SEASONS & LANDSCAPES

Up north, October was my favorite month. After a long summer on the Kentucky farm, October's gathering crispness was like iced-tea brought to workers in an old-time tobacco field, the coldness a pure delight amid all that sweat and shimmering heat.

Down here, October is thought of as the hurricane month, and the peak month of the rainy season. By now nights have cooled so you don't just lie sweating until dawn, as has been the case since March or so, but most days continue to be powerfully hot. By 9 or 10 AM, white, summery cumulus clouds form in the blue sky, and they grow in size and number until sometime in the afternoon when on one or more horizons, vast, darkly slate-blue bruises form in the sky, thunder starts rumbling in from that direction, and chances are that that's where the afternoon's rain will come from.

I like thinking about the special features of specific landscapes and their seasons, and how they make me feel. The process of savoring seasonal landscapes is like the traditional Japanese ceremony of "Listening to Incense," during which you identify several discreet incense fragrances and combination of fragrances, and relate them to specific events in ancient Japanese history and mythology. Except that meditating on a landscape during a given season is a more profound, richer experience.

Lately on my Kindle I've been reading Sigrid Undset's expansive, lovely and historically accurate novel "Kristin Lavransdater," about a family in medieval Norway during the early and mid 1300s. The novel is rich in evocative seasonal descriptions of Norwegian landscapes. For instance, she writes,

"Thin tendrils of water shone on the mountain slopes, which were shrouded in a blue mist day after day. The heat steamed and trembled over the land; the spears of grain hid the soil in the fields almost completely, and the grass in the meadows grew deep and shimmered like silk when the wind blew across it. There was a sweet scent over the groves and hills, and as soon as the sun went down, a strong, fresh, sharp fragrance of sap and young plants streamed forth; the earth seemed to heave a great sigh languorous and refreshed."

The book lapses into such imagery so often that it's clear that the author does so with a purpose, and I think her reason goes far beyond merely painting pleasing mental images. Undset was born in 1882, so she was writing for people who probably carried within themselves powerful feelings which they associated with similar natural landscapes and seasons that they themselves had experienced. By reminding her readers of those landscapes and seasons, Undset tapped into the feelings, let them set the mood for the book's upcoming events. It's the same way that in operas background melodies intensify feelings, and add richness of texture to what's happening on stage. Instead of using melodies, Undset evokes blue mist on mountain slopes and shimmering meadows.

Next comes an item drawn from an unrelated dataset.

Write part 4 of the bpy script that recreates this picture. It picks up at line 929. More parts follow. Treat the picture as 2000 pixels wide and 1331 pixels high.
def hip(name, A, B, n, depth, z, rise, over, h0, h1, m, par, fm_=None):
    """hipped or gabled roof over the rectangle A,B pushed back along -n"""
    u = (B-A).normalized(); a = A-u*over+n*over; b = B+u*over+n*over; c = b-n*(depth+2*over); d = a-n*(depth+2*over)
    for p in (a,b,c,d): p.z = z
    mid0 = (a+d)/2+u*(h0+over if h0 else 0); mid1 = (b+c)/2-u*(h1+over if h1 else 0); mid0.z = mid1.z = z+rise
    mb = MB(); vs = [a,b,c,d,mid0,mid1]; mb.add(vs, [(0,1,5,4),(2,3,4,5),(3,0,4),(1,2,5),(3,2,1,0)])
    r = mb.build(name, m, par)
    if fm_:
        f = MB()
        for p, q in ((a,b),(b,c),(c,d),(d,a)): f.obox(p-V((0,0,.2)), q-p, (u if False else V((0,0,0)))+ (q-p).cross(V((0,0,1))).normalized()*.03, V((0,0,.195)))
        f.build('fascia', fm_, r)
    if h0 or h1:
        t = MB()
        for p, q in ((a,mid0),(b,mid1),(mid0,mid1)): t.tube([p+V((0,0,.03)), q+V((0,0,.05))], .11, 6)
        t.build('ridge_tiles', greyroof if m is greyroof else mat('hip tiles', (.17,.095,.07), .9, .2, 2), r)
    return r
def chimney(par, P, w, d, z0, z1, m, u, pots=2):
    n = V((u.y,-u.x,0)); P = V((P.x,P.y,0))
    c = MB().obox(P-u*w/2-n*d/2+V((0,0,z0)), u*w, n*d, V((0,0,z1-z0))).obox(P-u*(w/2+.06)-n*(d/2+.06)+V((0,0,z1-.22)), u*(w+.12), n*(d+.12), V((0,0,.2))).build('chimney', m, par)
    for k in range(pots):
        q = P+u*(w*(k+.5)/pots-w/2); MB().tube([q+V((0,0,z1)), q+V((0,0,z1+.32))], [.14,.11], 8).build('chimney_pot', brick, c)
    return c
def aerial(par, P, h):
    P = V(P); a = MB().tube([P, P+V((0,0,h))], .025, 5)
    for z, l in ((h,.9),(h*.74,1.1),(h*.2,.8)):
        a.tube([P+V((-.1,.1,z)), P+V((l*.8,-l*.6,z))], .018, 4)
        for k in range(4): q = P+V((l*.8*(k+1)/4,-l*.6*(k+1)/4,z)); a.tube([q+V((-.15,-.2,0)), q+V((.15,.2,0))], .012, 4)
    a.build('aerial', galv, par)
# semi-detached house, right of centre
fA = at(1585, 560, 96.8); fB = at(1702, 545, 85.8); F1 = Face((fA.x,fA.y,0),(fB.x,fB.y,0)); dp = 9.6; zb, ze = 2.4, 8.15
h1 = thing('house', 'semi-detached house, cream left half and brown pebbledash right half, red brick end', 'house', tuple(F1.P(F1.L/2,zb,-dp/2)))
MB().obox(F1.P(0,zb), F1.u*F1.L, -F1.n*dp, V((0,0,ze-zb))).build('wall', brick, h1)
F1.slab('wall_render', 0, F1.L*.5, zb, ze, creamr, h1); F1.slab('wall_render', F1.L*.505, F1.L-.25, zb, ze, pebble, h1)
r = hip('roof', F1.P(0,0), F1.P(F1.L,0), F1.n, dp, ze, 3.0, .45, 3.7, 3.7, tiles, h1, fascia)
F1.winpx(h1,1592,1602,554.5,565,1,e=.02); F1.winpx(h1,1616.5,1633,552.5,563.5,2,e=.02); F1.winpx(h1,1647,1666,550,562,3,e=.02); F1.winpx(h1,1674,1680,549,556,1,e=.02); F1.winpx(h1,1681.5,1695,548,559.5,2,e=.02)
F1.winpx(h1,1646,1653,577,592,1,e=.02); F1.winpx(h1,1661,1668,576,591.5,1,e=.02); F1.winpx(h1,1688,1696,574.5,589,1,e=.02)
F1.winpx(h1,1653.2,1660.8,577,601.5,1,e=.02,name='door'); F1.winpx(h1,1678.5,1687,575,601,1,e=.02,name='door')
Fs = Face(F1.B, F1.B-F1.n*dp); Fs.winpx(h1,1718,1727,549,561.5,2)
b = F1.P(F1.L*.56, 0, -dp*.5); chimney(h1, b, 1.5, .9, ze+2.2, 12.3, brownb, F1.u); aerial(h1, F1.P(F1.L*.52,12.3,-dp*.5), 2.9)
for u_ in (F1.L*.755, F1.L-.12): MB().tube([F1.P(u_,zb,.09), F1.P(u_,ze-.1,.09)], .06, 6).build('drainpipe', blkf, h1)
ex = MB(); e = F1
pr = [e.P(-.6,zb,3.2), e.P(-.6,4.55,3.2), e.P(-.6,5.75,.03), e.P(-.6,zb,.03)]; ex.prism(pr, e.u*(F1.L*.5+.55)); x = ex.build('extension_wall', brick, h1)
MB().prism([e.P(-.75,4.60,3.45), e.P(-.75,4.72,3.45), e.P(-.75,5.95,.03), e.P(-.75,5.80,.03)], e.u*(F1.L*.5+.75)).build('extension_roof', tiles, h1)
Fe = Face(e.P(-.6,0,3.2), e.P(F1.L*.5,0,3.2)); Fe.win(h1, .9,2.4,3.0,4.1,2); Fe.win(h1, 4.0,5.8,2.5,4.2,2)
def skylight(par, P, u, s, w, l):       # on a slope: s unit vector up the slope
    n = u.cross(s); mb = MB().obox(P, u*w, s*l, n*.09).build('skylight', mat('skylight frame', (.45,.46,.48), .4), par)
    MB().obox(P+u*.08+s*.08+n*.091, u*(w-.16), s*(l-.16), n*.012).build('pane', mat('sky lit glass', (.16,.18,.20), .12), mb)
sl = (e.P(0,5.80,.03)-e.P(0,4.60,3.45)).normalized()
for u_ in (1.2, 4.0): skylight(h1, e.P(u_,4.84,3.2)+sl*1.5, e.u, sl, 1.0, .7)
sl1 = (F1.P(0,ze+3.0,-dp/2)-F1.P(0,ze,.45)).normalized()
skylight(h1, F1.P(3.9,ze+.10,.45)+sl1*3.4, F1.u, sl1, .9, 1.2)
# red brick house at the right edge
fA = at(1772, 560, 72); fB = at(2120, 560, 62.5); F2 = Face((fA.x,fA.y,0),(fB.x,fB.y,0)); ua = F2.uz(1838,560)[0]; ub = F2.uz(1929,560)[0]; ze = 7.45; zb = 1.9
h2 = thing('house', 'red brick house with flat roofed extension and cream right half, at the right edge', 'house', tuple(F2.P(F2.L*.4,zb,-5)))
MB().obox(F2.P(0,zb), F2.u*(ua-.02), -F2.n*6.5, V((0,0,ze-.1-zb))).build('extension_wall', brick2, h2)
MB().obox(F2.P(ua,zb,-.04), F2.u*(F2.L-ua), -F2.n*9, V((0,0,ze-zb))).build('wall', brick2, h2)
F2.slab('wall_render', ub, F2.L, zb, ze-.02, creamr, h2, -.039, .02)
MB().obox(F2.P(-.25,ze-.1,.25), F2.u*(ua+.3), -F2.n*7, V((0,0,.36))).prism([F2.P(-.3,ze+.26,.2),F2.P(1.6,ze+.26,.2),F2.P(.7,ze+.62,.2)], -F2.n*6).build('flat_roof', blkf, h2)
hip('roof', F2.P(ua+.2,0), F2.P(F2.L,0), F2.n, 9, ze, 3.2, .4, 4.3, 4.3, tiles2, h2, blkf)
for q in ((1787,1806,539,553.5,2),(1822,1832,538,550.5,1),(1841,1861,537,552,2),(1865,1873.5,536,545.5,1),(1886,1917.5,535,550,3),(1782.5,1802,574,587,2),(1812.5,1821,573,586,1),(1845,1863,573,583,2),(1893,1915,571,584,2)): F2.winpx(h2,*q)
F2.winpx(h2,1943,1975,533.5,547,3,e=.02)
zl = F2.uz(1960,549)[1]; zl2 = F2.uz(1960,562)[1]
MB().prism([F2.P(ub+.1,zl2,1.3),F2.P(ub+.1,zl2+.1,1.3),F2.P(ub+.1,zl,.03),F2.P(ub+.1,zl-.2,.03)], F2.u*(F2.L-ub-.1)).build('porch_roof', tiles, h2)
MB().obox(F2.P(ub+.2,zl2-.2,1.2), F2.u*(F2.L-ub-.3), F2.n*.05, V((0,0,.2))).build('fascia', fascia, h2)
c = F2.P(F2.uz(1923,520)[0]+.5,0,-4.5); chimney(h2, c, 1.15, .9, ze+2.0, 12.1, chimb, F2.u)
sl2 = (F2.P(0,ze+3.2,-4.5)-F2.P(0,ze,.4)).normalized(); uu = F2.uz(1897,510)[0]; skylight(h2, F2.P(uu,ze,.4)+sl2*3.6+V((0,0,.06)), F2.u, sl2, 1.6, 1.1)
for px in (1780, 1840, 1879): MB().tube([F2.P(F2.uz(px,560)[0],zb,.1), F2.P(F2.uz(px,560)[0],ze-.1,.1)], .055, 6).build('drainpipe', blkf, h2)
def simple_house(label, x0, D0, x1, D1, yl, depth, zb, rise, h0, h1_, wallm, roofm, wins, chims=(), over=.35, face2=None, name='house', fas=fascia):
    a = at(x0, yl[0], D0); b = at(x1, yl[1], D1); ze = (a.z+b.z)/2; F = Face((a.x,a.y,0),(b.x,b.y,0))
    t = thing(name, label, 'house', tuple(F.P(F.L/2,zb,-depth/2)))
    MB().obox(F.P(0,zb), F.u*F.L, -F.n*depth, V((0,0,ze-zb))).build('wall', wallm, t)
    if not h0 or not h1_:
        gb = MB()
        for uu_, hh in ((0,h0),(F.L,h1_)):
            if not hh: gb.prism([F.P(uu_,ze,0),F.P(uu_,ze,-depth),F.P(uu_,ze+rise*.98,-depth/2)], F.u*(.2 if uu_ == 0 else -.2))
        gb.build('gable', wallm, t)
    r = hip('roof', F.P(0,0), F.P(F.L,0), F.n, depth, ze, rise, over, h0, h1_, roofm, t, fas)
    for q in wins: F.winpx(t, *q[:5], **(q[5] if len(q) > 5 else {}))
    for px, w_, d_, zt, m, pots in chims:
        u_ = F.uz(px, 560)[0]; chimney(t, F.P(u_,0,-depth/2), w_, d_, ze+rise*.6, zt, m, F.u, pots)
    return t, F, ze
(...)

Moreover, after thinking about the matter awhile, it seems to me that natural seasonal landscapes do more than impress us with their moods. They speak to us of fundamental patterns in Nature, suggesting to us how we can live happy, healthy and sustainable lives.

For example, October landscapes up north, coming as they do every year, can be like aphorisms repeated to a child, reminding us that a long summer of work naturally ends with gorgeous bounty. Deep-forest scenes are audiovisual presentations on the theme that when many different kinds of things cooperate for the community's good, the result can be overwhelmingly beautiful. Pastoral and rural scenes are commentaries on how simple labor done in harmony with the land's basic ecological laws can lead to peaceful, wholesome, sustainable lives. Seascapes and mountaintop views are lessons on how one's perspective is free to range between things up close busy with details, and the infinite far-way where truths remain unstated, yet one knows they're there, and can be meditated on.

Every landscape in a given season is a revelation.